Esta incompreensão total que Tolstói demonstra com respeito à história explica sua impotência infantil no terreno das questões sociais. Sua filosofia é uma autêntica pintura chinesa. As ideias das épocas mais diversas não estão classificadas por ele segundo a perspectiva histórica: todas aparecem à mesma distância do espectador. Alça-se contra a guerra com ajuda de argumentos sacados da lógica pura, e para dar-lhes maior força cita ao mesmo tempo a Epiteto e a Molinari, a Lao-Tze e a Frederico II, ao profeta Isaías e ao folhetinista Hardouin, o oráculo dos tendeiros parisienses. Os escritores, os filósofos e os profetas não representam aos seus olhos épocas determinadas, senão categorias eternas da moral. Confúcio é colocado por ele no mesmo patamar que Harnack e Schopenhauer se vê emparelhado não só com Cristo, senão inclusive com Moisés.

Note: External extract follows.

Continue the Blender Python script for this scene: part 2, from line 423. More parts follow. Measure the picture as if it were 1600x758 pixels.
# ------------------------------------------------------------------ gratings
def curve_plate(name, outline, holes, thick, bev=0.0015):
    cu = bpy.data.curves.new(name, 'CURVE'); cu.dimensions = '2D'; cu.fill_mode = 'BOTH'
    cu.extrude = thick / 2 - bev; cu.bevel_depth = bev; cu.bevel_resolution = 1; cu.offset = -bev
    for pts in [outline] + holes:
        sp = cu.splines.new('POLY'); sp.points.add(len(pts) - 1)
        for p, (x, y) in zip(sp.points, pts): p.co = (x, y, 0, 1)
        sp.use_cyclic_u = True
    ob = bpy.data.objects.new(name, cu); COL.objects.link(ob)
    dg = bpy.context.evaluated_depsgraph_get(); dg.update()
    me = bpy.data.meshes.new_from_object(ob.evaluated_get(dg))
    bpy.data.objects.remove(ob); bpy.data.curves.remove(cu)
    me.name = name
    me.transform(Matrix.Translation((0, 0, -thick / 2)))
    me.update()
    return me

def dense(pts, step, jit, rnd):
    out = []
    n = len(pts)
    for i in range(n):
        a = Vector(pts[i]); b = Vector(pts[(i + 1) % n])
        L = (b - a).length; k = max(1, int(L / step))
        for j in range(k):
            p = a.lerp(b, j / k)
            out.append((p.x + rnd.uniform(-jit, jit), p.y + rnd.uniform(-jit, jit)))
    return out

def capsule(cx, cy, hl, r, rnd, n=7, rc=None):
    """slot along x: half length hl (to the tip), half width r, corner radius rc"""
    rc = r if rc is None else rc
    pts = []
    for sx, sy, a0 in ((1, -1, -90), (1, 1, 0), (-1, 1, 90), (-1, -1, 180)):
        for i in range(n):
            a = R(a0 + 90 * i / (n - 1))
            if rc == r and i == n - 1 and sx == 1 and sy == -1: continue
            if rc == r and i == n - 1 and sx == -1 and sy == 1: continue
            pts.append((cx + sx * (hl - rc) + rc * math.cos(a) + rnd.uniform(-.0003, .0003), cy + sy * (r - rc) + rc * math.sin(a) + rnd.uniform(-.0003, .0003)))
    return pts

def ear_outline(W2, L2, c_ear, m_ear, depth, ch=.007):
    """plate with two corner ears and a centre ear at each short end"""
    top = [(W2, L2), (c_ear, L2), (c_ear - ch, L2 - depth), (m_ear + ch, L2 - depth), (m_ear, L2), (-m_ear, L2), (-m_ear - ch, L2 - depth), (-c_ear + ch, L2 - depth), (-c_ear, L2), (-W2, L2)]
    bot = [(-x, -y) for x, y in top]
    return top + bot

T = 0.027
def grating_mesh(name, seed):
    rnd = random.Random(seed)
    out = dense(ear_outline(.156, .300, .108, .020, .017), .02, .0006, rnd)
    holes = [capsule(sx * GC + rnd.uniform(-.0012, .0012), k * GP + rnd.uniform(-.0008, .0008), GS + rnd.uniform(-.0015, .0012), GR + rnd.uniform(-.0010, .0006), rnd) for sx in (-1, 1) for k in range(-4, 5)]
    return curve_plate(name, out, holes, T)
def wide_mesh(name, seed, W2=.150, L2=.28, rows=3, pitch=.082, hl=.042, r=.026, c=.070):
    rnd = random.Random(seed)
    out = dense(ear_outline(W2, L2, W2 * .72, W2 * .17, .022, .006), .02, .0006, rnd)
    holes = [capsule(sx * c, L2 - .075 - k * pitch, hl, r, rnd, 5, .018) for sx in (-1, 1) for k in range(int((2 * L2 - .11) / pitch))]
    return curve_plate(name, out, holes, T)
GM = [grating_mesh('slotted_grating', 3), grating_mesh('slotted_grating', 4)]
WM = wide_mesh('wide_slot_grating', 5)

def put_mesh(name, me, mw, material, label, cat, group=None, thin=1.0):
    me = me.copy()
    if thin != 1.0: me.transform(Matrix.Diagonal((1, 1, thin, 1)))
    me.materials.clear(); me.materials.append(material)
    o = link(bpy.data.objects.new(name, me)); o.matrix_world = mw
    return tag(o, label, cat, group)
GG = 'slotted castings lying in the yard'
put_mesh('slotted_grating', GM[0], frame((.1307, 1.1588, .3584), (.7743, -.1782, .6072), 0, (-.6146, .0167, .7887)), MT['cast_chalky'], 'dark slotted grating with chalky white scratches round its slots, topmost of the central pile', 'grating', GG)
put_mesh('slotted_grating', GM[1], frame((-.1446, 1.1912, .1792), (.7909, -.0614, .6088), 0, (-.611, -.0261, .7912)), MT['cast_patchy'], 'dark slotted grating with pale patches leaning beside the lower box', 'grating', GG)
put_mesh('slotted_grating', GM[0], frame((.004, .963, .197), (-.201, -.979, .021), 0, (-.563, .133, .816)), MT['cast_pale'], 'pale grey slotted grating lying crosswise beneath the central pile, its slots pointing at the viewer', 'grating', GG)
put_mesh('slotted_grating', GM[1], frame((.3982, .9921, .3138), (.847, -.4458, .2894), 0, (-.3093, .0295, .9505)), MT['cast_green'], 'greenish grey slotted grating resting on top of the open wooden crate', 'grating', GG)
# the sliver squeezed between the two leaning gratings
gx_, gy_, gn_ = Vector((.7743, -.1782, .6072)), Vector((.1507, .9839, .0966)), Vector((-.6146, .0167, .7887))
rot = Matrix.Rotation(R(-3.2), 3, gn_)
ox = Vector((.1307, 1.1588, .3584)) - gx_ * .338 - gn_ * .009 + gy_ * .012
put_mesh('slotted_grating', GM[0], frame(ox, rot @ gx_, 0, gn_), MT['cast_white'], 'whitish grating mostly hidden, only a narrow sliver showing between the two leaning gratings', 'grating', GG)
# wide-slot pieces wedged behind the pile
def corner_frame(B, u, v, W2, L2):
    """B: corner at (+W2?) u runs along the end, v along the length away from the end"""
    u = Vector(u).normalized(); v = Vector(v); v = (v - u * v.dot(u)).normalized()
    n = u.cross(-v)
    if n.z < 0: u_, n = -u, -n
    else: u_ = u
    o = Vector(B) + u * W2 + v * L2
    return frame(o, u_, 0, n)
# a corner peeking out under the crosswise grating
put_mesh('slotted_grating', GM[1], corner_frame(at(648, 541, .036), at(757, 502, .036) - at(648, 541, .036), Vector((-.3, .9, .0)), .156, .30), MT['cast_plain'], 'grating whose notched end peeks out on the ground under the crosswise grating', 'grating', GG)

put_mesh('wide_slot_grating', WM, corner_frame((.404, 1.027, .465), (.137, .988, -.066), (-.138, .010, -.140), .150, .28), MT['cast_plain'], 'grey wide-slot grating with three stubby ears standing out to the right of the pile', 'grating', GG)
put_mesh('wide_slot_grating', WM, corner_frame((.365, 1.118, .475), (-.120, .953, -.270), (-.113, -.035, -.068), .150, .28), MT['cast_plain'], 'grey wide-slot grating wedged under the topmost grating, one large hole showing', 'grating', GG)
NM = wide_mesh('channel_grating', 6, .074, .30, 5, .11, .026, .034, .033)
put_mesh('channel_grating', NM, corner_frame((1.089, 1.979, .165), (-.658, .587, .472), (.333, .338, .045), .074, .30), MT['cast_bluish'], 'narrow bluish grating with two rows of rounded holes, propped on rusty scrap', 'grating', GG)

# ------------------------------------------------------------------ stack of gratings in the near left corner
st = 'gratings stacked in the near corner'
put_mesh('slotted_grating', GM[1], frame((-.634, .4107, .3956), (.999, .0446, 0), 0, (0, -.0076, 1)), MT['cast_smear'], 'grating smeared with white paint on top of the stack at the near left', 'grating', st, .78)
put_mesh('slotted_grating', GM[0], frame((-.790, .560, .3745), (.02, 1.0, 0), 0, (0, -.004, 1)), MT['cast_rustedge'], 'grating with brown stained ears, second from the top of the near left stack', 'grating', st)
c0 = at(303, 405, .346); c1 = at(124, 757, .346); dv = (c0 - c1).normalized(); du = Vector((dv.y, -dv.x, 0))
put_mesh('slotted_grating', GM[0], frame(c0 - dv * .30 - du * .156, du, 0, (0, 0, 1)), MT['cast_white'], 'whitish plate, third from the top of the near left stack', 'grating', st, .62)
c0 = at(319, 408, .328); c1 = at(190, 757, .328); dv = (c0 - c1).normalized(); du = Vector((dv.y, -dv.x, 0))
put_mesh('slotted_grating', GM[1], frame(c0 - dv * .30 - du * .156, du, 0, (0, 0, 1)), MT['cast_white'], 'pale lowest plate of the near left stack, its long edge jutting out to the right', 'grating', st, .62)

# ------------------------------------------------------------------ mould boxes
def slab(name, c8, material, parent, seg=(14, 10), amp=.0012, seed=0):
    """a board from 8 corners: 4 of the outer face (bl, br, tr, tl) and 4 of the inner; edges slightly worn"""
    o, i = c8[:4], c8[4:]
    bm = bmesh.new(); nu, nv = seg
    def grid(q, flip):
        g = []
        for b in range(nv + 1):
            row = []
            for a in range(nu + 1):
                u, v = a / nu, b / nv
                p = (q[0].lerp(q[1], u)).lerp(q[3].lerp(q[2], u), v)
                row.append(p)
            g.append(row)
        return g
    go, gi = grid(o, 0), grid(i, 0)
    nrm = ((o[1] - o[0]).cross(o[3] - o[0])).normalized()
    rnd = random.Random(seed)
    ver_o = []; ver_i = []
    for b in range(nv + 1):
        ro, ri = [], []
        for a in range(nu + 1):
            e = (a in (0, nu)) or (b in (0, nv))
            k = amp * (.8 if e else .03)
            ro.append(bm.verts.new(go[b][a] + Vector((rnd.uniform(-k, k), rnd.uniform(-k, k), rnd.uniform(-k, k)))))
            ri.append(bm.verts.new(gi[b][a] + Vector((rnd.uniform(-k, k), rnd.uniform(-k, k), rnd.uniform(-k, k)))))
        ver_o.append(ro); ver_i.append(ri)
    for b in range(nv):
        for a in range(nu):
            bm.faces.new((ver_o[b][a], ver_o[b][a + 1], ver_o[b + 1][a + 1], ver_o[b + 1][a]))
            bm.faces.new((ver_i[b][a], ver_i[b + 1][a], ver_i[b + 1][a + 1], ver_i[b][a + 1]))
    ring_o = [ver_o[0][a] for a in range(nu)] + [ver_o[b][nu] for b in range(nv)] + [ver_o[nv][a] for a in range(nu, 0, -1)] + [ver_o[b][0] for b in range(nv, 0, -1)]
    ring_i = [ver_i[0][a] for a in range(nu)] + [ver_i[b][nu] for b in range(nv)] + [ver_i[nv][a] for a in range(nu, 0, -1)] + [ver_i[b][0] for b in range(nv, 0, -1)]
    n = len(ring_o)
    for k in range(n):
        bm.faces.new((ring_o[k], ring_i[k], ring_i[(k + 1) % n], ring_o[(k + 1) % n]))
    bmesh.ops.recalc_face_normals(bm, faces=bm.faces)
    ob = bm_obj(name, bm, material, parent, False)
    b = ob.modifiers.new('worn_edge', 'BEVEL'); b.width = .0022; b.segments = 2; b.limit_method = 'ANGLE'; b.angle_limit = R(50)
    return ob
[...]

Nesta luta isolada e trágica contra a dialética da história a qual não sabe opor mais que seus sins ou seus nãos, Tolstói cai a cada instante nas contradições mais insolúveis. E extrai a seguinte conclusão, digna a todas as luzes da sua teimosia genial: a contradição fundamental que existe entre a situação dos homens e sua atividade moral é o sinal mais seguro da verdade.
A revanche da história
Mas este orgulho idealista leva em si mesmo seu castigo. Com efeito, seria difícil nomear um escritor que contra sua vontade haja sido tão cruelmente explorado pela história como Tolstói.
Ele, o moralista místico, o inimigo da política e da revolução nutriu durante largos anos a consciência revolucionária letárgica de numerosos grupos do sectarismo popular. Ele, que renega de tudo a cultura capitalista, encontra uma acolhida benevolente na burguesia europeia e americana, que encontra em sua pregação, ao mesmo tempo, a expressão de seu humanitarismo vazio e uma defesa contra a filosofia da revolução.
Ele, o anarquista conservador, o inimigo mortal do liberalismo, se vê transformado, em ocasião dos 80 anos do seu nascimento, em uma bandeira e um instrumento de uma manifestação politica ruidosa e tendenciosa do liberalismo russo.
A história triunfou sobre ele, mas não o quebrou. Todavia hoje, chegado ao término de sua vida, conservou em todo seu frescor sua capacidade de indignação moral.
Na noite da mais miserável e mais criminosa reação, que se propõe ofuscar para sempre o sol de nosso país sob a rede apertada de suas cordas de patíbulo, na atmosfera irrespirável da covardia desencorajada da opinião pública oficial, este último apóstolo da caridade cristã, em quem revive o profeta da cólera do Antigo Testamento, lança seu grito obstinado: “Não posso me calar”. Como uma maldição para o rosto tanto daqueles que penduram quanto daqueles que se calam ante as forcas.
E se não simpatiza com as nossas metas revolucionárias, sabemos que é porque a história lhe negou toda a compreensão de suas vias.
Não o condenaremos por ele. E admiraremos sempre nele não só o gênio, que viverá tanto tempo como a arte em si, senão também o valor moral indomável que não lhe permite permanecer no seio de sua Igreja hipócrita, de sua sociedade, de seu Estado, e que o condenou a permanecer isolado entre seus inumeráveis admiradores.